I don't think that is the plan anymore, given that Currie is not building out at the density originally envisioned. The MAX Yellow will run faster by remaining on crowchild and using Richard Road as it currently does.
Would have been great to know that before they build the Marda Loop Station on the on-ramp. The Max Yellow is a pretty solid route with a couple of pain points - downtown's brutal lack of bus priority and this Marda Loop station location.
The problem is they put the existing station on the NB ramp onto Crowchild - making it farther with many road crossings from the areas of density and walkability focused increasingly on 34th Avenue, but also subject to long signal delay issues with existing the freeway, waiting for a light, entering the freeway again. Even with the Currie alignment the proposal would have forced a left-hand turn onto Crowchild from 33rd, again risking more delays. The trade-off was that going through Currie centrally would yield some good ridership (eventually at build out) so the risks of delays are worth it.
If the bus doesn't go to Currie, the NB Marda Loop stop is forever in an inefficient location. A better approach (had they known they were going to stay on the freeway) is build the stops into the freeway bridge with a short pedestrian tunnel under the ramp connecting directly to Safeway for the NB stop. When combined with the a SB stop on Crowchild under the bridge and some ramps and stairs we've all of sudden created a transit station in both directions that has zero at-grade crossing for busses or pedestrians, dramatically improving travel times and reliability from signals and congestion.
Consider a south-bound Max Yellow passenger heading to Marda Loop safeway area has:
- Current: 4 crosswalks (1 unprotected on a ramp), 2 signal waits, 1 unprotected
- Proposed: 0 road crossings, no signal delays.

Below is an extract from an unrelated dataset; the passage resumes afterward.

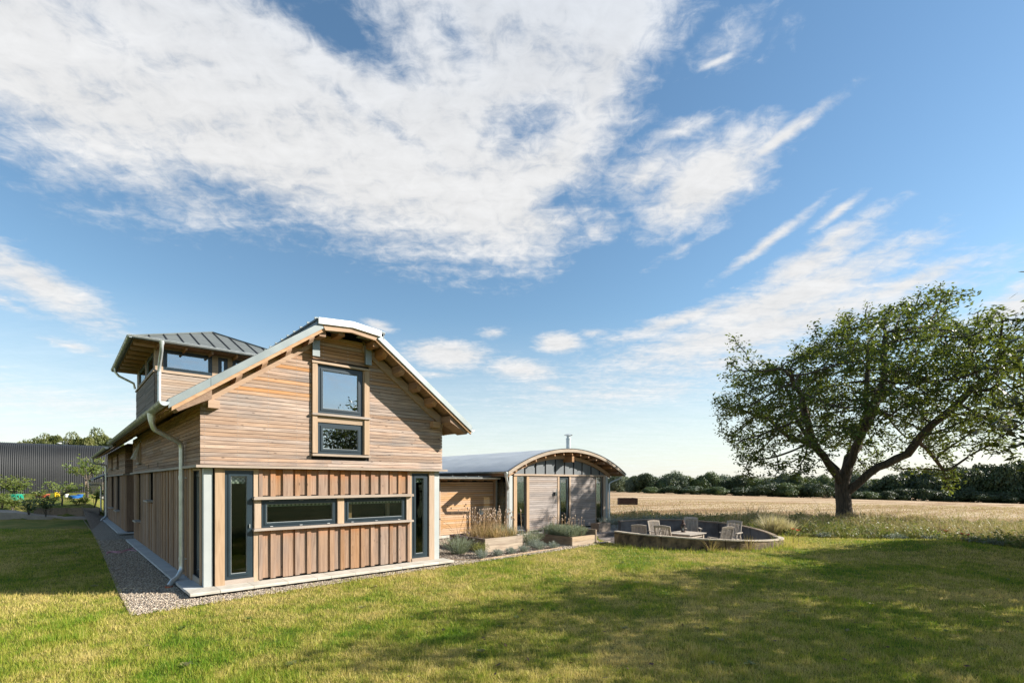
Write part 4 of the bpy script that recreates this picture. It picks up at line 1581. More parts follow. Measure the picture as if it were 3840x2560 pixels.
# tower downpipes
tp = [(.08, EY0 - .06, TE - .06), (.08, EY0 - .06, TE - .18), (.085, EY0 + .02, TE - .30), (.09, TY0 - .17, TE - .62), (.09, TY0 - .09, TE - .78), (.09, TY0 - .08, TE - .95), (.09, TY0 - .08, 4.15)]
dp_ = MB().tube(tp, .048, 12).build('tower_downpipe', 'galv', house, smooth=True)
MB().lathe([(.05, TE - .16), (.075, TE - .06), (.08, TE - .03)], .08, EY0 - .06, 12).build('hopper', 'galv', dp_, smooth=True)
MB().lathe([(.054, TE - .95), (.055, TE - .9), (.054, TE - .85)], .09, TY0 - .08, 12).build('pipe_socket', 'galv', dp_, smooth=True)
MB().tube([(EX0 - .06, TY1 - .2, TE - .05), (EX0 - .06, TY1 - .2, TE - .2), (EX0 + .05, TY1 - .2, TE - .34), (TX0 - .12, TY1 - .2, TE - .55), (TX0 - .08, TY1 - .2, TE - .75)], .04, 10).build('tower_downpipe', 'galv', house, smooth=True)

# --- rear block and lean-to beyond ---------------------------------------------------
B0, B1 = 15.2, 25.6
bk = MB()
grid_wall(bk, B0 + .15, B1, .125, 3.9, .0, .15, [(18.1, 19.6, .9, 2.5), (21.5, 23.2, .9, 2.5), (18.3, 19.3, 2.95, 3.6), (21.8, 22.6, 2.95, 3.6)], front=False)
bk.box(.0, 5.0, B0, B0 + .15, .125, 3.9).box(.6, 5.0, HY1, B0, .125, 3.9).box(.0, 5, B1 - .15, B1, .125, 3.9).box(4.8, 5.0, B0, B1, .125, 3.9)
bk = bk.build('rear_block_wall', 'breather', house)
for za, zb in [(2.615 + PITCH * k, 2.615 + PITCH * (k + 1)) for k in range(15)]:
    for ya, yb in ((B0, 18.25), (19.35, 21.75), (22.65, B1)) if 2.93 < zb < 3.62 else ((B0, 19.8), (19.8, B1)):
        piece('rear_board', 'larch_side', bk, -.082, -.002, ya, yb - .003, za, zb - GAP)
    piece('rear_return_board', 'larch_side', bk, -.08, .75, B0 - .028, B0 - .002, za, zb - GAP)
y = B0
while y < B1 - .1:
    z1 = .86 if (18.0 < y < 19.6 or 21.4 < y < 23.1) else 2.548
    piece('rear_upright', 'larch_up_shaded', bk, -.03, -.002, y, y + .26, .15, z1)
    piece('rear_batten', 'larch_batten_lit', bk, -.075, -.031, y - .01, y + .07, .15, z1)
    y += .2635
for k in range(2):
    piece('return_panel', 'larch_up_shaded', bk, -.03 + .33 * k, .29 + .33 * k, B0 - .03, B0 - .002, .15, 2.548)
MB().box(-.16, -.083, B0 - .1, B1, 2.552, 2.60).build('storey_band', 'sill_y', house)
MB().box(-.16, .6, B0 - .12, B0 - .1, 2.552, 2.60).build('storey_band', 'sill_y', house)
for a0, a1, z0, z1 in ((18.1, 19.6, .9, 2.5), (21.5, 23.2, .9, 2.5), (18.3, 19.3, 2.95, 3.6), (21.8, 22.6, 2.95, 3.6)):
    window(house, left_T(.05), a0, a1, z0, z1, .06, .05, 'glass', 0, 'rear_window')
    MB().box(-.2, .05, a0 - .05, a1 + .05, z0 - .05, z0).build('window_ledge', 'sill_y', house)
MB().box(-.33, -.004, B0 - .3, 30.4, .066, .121).build('rear_plinth', 'stone_side', house)
MB().box(-.33, .6, B0 - .31, B0 - .035, .064, .120).build('rear_plinth', 'stone_side', house)
rr = MB().prism([(-.69, 3.70), (XM, 6.2), (2 * XM + .6, 3.70), (2 * XM + .6, 3.6), (XM, 6.1), (-.66, 3.62)], 'y', 12.4, 26.2).build('rear_roof', 'zinc_dark', house)
MB().prism([(-.64, 3.60), (-.05, 4.02), (-.05, 3.94), (-.64, 3.55)], 'y', 12.45, 26.1).build('soffit_boards', 'rafter_y', rr)
gutter('gutter', house, -.755, 14.1, 26.1, 3.66, .075, -1, brackets=1.0)
downpipe(house, -.76, 25.2, 3.55, -.165, 3.1, 25.3, -.25, -.5, .05)
ln_ = MB().box(.0, 4.5, 25.62, 30.2, .125, 2.6).build('lean_to_wall', 'breather', house)
y = 25.7
while y < 30.1:
    piece('lean_to_upright', 'larch_up_shaded', ln_, -.03, -.001, y, y + .25, .15, 2.35)
    y += .26
MB().prism([(-.70, 2.42), (2.4, 4.0), (2.4, 3.93), (-.68, 2.35)], 'y', 26.25, 30.9).build('lean_to_roof', 'zinc_dark', house)
gutter('gutter', house, -.74, 26.25, 30.8, 2.40, .07, -1, mat='black_gutter', brackets=0)
downpipe(house, -.745, 29.9, 2.33, -.165, 1.95, 30.0, -.25, -.5, .045)
MB().box(-.22, .02, 27.3, 28.6, 1.4, 1.45).build('window_ledge', 'sill_y', house)

# pink hose lying on the shingle
t_ = thing('garden_hose', 'thin pink hose lying across the shingle beside the long wall', 'hose', (-.7, 8.2, .02))
pth = [(-1.08 + .78 * k / 20, 8.2 + .22 * math.sin(k * .55) + .02 * k, .045) for k in range(21)]
MB().tube(pth, .012, 6).build('hose_run', 'hose', t_, smooth=True)
pth = [(-1.05 + .74 * k / 20, 8.45 + .16 * math.sin(k * .4 + 1) + .03 * k, .045) for k in range(21)]
MB().tube(pth, .012, 6).build('hose_loop', 'hose', t_, smooth=True)


# ------------------------------------------------------------------ vaulted wing and link
WY = 3.7
WX0, WX1 = 11.62, 18.29
AC = (14.955, -4.11)                          # centre of the vault's curve (X, Z)
AR = 7.82
wing = thing('vaulted_wing', 'low timber wing with curved corrugated roof and zinc-filled arch', 'house wing', (14.95, WY, 0))


def arc(r, x0, x1, n=28):
    return [(x0 + (x1 - x0) * k / n, AC[1] + math.sqrt(max(r * r - (x0 + (x1 - x0) * k / n - AC[0]) ** 2, 0))) for k in range(n + 1)]


def arch_band(r0, r1, x0, x1, y0, y1, n=28):
    return MB().prism(arc(r1, x0, x1, n) + arc(r0, x0, x1, n)[::-1], 'y', y0, y1)


WF, WB = 3.05, 30.0
# corrugated sheet roof: ribs run over the vault, ripples follow the length
ny = 340
na = 30
ys = np.linspace(WF + .02, WB, ny * 4 + 1)
# fine ripples near the camera, real sine corrugation along the length
xs = np.linspace(11.02, 18.9, na + 1)
YY, XX = np.meshgrid(ys, xs, indexing='ij')
rip = .011 * np.sin(2 * np.pi * YY / .0785)
RR = AR + .03 + rip
ZZ = AC[1] + np.sqrt(RR ** 2 - (XX - AC[0]) ** 2)
V = np.stack([XX - 14.95, YY - WY, ZZ], -1).reshape(-1, 3)
i, j = np.meshgrid(np.arange(len(ys) - 1), np.arange(na), indexing='ij')
w_ = na + 1
Fq = np.stack([i * w_ + j, (i + 1) * w_ + j, (i + 1) * w_ + j + 1, i * w_ + j + 1], -1).reshape(-1, 4)
roof_w = link('curved_roof', fast_mesh('curved_roof', V, Fq, 'corrugated', smooth=True), wing)
arch_band(AR - .09, AR - .01, 11.03, 18.88, WF + .06, WB, 24).build('roof_deck', 'rafter_y', roof_w)
arch_band(AR - .115, AR + .018, 11.02, 18.89, WF, WF + .055).build('arched_barge_board', 'sleeper_x', wing)
arch_band(AR + .02, AR + .05, 11.01, 18.90, WF - .01, WF + .03).build('verge_trim', 'black_gutter', roof_w)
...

A north-bound Max Yellow passenger has a similar issue heading from Marda Loop safeway area has:
- Current: 3 crosswalks (2 unprotected on ramps), 1 signal wait
- Proposed: 0 road crossings, no signal delays
Here's a poor-quality diagram of what we should have ended up with, black is new sidewalks, green is transit stations staying on crowchild. Yellow lines are what the route currently does:
It might seem like small stuff, but this is daily a 2 - 5 minute delay for the bus to enter and exit Crowchild here adding to every trip. For Marda Loop residents all this forced walking delays add safety issues but also real time, making a short walk into a annoying one with 2 to 5 minutes of signal delays waiting to cross a road.